The study is the most in-depth global investigation into leopards to date. It suggests that the animals’ geographic range, adaptability and elusiveness have combined to create the perception that leopards are not threatened in the same way as African lions or Siberian tigers.

However leopards now only occupy between 25-37% of their historic range. They once roamed across Eurasia and Africa, according to researchers. This range has diminished from 35 million square kilometers  to 8.5 million square kilometers. That is equivalent to an area twice the size of Russia being reduced to an area the size of Brazil.

Leopards maintain a strong presence in various parts of southern and eastern Africa, however populations have virtually disappeared in China, the Arabian peninsula and North Africa. The historic range of three subspecies – the Arabian leopard, the North Chinese leopard, and the Amur leopard – has now been reduced to just 2% of its peak.

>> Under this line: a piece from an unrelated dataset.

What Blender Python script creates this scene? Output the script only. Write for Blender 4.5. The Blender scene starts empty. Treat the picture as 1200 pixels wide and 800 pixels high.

Humans to blame for declining populations

The decline has been driven by human activity, according to the researchers. Destruction of habitat, the illegal trade in leopard skin and parts, the hunting of prey animals, revenge killing by farmers and trophy hunting are all to blame.

Other research has also suggested that humans are poisoning animal carcasses in an attempt to target carnivorous animals.

It is thought that reclassifying the leopard could help to restore populations. The researchers point to the example of the Arabian Onyx as proof that the approach could be beneficial.

The onyx, native to the Arabian peninsula, had almost gone extinct before it was classified on the Red List. Its inclusion led to greater awareness of the threats to the onyx and eventually allowed the animal to be reintroduced to the wild.

“It is a classic example of how data from the IUCN Red List can feed into on-the-ground conservation action,” said Razan Khalifa Al Mubarak, director general of the Environment Agency-Abu Dhabi, in 2011.

Other studies suggest that leopards are capable of surviving in landscapes dominated by humans. They do however need some remaining cover and prey, as well as favorable government policies allied with some public tolerance of their presence.